**Data excerpt**
>>>>>

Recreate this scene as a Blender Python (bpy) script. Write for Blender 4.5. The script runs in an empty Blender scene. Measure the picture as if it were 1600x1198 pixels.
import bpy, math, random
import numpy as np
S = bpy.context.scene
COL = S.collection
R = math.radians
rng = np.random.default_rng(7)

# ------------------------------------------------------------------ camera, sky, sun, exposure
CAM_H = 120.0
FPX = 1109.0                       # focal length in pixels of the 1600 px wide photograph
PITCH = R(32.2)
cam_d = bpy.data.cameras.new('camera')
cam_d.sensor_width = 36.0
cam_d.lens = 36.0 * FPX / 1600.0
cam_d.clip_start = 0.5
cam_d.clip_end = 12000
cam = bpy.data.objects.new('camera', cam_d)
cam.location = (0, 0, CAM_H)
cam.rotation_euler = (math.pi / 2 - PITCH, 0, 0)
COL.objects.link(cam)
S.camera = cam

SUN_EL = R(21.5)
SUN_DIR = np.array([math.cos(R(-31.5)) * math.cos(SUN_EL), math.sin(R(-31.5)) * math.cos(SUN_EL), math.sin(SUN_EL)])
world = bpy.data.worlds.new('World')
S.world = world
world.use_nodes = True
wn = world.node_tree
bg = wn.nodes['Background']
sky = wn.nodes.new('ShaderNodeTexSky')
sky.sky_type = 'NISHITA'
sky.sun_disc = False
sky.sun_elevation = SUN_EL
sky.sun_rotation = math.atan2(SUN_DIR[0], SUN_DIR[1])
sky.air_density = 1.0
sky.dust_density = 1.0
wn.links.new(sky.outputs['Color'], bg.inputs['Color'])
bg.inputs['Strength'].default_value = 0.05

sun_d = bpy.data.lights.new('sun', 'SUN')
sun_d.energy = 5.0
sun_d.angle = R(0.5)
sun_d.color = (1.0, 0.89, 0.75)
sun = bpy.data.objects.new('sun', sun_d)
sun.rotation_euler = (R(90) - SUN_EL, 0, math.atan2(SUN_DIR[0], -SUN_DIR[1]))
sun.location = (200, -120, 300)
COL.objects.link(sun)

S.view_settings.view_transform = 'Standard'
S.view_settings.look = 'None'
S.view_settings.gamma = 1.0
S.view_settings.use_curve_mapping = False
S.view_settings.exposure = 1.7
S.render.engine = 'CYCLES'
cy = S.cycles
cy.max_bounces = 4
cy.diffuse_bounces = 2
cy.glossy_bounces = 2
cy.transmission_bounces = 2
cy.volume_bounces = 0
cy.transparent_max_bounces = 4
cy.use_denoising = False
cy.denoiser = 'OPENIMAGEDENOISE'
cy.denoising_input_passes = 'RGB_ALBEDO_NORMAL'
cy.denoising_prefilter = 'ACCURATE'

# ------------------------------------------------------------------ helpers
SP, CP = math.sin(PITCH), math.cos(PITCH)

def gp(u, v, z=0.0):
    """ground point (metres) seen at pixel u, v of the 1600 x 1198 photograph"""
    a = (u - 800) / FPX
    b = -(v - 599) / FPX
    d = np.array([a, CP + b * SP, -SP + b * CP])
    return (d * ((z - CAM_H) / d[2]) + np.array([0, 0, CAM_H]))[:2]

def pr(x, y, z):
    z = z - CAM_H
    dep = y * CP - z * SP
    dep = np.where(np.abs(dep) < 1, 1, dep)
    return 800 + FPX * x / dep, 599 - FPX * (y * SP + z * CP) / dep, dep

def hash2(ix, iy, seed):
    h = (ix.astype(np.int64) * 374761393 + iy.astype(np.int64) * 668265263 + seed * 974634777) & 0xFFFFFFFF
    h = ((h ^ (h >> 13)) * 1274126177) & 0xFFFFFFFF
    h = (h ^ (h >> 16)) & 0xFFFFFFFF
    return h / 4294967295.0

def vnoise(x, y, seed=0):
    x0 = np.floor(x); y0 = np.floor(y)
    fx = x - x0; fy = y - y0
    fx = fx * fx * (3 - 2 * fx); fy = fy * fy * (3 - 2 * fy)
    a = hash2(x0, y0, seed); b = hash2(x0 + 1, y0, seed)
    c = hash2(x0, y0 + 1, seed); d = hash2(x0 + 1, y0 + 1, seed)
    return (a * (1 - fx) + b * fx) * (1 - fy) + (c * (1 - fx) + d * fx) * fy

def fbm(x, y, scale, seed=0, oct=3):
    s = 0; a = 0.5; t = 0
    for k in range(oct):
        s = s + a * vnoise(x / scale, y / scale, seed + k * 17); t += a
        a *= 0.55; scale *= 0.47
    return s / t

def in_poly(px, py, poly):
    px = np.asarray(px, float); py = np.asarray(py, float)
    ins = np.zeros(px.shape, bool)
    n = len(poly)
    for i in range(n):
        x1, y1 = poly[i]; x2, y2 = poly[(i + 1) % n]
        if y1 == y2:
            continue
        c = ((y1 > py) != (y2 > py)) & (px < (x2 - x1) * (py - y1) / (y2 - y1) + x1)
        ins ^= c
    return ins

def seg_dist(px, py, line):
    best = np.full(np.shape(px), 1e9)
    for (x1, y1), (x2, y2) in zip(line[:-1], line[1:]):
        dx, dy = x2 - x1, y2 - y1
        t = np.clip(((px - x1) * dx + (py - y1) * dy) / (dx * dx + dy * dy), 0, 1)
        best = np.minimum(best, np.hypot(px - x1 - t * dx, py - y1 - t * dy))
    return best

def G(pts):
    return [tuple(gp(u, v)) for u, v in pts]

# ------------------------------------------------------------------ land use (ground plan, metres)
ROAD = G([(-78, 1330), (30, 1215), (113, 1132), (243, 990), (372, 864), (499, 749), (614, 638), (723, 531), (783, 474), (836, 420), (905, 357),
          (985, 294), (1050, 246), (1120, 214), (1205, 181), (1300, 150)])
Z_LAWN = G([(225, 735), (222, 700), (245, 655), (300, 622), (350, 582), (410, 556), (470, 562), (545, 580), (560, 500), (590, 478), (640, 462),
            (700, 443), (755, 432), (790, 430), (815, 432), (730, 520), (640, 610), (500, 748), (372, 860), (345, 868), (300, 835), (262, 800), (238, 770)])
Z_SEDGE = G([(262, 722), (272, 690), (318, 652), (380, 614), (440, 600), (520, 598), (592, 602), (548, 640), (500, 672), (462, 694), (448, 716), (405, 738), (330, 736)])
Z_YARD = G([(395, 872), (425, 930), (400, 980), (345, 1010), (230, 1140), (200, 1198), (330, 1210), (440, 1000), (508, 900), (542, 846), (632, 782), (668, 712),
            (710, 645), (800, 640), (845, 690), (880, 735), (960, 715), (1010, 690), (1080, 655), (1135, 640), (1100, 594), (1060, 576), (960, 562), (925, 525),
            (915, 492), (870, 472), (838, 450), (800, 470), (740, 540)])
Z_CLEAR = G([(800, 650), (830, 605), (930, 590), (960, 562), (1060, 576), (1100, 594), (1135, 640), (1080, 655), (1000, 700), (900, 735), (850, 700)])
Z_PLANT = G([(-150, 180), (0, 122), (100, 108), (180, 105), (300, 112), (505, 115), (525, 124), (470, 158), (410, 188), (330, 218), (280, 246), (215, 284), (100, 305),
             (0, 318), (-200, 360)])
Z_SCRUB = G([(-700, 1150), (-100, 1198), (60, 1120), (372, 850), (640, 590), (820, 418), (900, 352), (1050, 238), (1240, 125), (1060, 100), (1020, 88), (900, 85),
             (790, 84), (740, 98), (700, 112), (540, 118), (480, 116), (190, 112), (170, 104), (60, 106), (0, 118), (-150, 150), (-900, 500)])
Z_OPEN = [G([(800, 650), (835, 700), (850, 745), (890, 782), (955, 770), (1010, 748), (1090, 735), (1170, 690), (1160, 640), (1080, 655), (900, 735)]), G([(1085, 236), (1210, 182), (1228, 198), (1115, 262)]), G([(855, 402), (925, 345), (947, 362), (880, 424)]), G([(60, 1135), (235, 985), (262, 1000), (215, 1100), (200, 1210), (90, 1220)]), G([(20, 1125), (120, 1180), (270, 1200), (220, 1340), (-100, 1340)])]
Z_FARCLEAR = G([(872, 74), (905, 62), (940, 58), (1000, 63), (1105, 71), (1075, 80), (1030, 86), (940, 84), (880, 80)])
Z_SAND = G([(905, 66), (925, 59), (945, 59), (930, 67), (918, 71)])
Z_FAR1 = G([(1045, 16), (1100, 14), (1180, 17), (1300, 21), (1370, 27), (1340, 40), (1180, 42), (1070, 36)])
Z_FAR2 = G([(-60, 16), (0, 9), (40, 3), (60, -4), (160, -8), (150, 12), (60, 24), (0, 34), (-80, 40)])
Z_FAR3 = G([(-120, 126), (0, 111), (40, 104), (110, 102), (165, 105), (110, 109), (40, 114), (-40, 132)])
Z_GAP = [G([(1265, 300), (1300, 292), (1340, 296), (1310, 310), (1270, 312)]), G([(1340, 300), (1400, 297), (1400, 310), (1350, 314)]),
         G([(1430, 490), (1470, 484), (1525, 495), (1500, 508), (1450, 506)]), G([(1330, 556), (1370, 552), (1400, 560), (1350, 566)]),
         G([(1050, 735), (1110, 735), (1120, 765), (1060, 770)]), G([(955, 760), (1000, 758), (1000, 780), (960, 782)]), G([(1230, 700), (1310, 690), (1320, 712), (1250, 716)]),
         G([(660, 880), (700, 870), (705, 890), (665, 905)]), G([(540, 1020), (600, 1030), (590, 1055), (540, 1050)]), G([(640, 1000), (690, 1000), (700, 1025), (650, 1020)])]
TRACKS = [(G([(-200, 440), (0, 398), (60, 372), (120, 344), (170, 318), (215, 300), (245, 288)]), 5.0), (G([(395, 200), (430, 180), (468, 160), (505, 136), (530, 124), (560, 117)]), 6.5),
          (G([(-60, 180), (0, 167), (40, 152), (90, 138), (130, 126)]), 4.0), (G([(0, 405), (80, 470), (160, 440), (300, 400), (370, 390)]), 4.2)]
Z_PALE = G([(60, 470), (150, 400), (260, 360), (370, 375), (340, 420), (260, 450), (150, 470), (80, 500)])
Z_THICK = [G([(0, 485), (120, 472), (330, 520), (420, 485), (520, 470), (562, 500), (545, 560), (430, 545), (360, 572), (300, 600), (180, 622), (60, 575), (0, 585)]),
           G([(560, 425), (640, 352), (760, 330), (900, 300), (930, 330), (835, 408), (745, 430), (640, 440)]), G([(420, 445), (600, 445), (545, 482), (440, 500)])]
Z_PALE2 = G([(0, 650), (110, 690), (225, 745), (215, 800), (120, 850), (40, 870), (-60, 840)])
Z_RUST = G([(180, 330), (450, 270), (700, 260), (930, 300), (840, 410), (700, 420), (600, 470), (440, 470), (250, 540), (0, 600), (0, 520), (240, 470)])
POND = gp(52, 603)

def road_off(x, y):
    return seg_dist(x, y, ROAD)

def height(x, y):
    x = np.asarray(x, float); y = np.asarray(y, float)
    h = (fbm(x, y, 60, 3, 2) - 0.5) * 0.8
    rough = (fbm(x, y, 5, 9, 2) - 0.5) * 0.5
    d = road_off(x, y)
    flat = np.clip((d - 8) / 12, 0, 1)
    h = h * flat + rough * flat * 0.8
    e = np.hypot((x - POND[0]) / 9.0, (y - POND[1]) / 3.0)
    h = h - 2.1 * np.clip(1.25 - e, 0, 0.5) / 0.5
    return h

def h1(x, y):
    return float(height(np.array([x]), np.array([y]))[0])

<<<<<

**Aim**
Go through the data above and find the lines with the word "pixels". Copy each of those lines.

**Exercise output**
Recreate this scene as a Blender Python (bpy) script. Write for Blender 4.5. The script runs in an empty Blender scene. Measure the picture as if it were 1600x1198 pixels.
FPX = 1109.0                       # focal length in pixels of the 1600 px wide photograph